AM 378 is more than just a series of numbers and letters. It is more than just a course, for that matter. For those students who have taken or are taking Professor of English Phyllis Mannocchi's American Studies class American Dreams: The Documentary Film Perspective, it has been a source of inspiration and an eye-opening experience.

The College's only production-based class-which has, according to Mannocchi, existed "in some form since 1978" when she came to the College-is in its last year.

At the start of the semester, the class, which is capped at 30 and limited to seniors, watches all sorts of documentaries with a critical eye. "Documentaries are often viewed as objective, but they're not," Whitney Lynn '09, a current student, said. "Anything you see is edited. Her classmate, Tarini Manchanda '09, echoed her sentiments: "I don't really think that there is really any objectivity in film…[you are] looking at the world through the eyes of the film-maker."

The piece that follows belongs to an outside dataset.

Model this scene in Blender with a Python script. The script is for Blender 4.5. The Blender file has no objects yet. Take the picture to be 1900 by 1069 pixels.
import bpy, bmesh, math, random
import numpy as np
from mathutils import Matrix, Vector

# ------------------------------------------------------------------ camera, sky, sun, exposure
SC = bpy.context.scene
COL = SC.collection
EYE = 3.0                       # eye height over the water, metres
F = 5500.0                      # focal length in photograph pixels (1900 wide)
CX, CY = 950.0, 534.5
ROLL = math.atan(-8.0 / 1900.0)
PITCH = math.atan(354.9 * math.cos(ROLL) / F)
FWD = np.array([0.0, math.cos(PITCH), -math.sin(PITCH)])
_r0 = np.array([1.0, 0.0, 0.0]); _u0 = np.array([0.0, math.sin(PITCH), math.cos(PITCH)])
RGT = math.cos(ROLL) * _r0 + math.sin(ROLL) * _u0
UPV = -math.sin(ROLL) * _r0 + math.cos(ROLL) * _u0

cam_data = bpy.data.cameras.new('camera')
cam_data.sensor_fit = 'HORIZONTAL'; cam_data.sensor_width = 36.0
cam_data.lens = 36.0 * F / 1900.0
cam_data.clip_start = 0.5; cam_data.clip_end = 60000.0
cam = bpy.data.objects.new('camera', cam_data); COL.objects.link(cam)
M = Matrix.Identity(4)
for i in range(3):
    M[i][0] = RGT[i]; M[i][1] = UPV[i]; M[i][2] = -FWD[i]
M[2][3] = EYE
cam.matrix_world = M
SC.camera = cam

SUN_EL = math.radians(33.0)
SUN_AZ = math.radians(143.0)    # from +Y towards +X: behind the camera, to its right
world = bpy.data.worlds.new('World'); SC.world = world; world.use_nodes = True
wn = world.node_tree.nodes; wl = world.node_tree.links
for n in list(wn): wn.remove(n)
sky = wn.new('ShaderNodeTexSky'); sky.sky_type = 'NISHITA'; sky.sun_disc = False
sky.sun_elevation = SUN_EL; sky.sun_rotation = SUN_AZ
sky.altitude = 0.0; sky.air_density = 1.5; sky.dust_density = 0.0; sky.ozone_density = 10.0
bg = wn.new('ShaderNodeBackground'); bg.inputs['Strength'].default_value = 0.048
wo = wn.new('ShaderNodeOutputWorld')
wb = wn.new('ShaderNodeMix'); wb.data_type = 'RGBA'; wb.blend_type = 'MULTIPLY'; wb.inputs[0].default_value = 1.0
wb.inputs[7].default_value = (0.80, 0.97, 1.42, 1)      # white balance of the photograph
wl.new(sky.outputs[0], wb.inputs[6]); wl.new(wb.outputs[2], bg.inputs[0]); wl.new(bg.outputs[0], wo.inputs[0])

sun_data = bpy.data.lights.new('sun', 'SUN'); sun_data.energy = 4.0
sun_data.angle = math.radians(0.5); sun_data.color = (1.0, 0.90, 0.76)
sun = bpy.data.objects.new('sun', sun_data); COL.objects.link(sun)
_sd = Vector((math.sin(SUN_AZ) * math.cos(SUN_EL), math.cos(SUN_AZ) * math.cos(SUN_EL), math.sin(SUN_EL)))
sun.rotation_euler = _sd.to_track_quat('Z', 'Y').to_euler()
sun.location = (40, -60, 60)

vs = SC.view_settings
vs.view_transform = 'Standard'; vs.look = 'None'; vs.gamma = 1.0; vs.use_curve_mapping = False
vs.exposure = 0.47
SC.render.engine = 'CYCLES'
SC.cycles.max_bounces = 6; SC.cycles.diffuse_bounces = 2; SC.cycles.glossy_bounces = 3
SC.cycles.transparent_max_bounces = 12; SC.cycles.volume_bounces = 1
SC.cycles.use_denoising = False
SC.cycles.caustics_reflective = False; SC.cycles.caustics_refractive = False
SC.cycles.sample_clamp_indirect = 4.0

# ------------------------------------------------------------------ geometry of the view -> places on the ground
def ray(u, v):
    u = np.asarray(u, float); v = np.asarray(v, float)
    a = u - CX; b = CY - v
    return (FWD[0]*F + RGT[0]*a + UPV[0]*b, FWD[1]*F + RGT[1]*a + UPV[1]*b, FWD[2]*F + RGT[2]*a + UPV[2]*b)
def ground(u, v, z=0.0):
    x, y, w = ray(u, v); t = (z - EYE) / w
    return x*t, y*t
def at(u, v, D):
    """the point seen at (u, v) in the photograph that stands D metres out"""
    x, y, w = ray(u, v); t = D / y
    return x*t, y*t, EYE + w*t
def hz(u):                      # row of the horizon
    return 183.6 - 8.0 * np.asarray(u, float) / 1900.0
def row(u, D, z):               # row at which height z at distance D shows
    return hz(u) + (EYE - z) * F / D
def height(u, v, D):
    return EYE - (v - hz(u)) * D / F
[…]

The course description points to the "reality or art, truth-telling or fiction-making, propaganda or objective presentation, responsibility of the filmmaker" at the heart of these discussions.

After engaging in the work of others, the course moves on to the hands-on part: making documentaries. Split into five groups of six, the students come up with a topic for a 12-15 minute piece concerning an aspect of life in Maine. This year, students are researching and trying to capture the stories of Waterville's own Hathaway mill, the economic role of maple sugaring, coming out as a gay teen in Maine, the National Guard and railfans, who are a rare and dedicated breed of railroad enthusiasts.

Lynn's group is creating the documentary on the National Guard. Currently in the final stages of production, the film focuses "mainly on the young people…how being in the National Guard has shifted the course of their lives and how they view deployment." She discussed the stigma that has surrounded the National Guard, especially after the John Kerry/George W. Bush presidential race in 2004. "People are excited to know that we're interested in it…it's so far removed from what we usually do."

"It's teach-as-you-go. It gets you off the Hill and gets you involved in the community in [unusual and deep ways]," she said. Maine has a rich military history that Lynn says she is just learning about and experiencing for the first time in her four years in Waterville.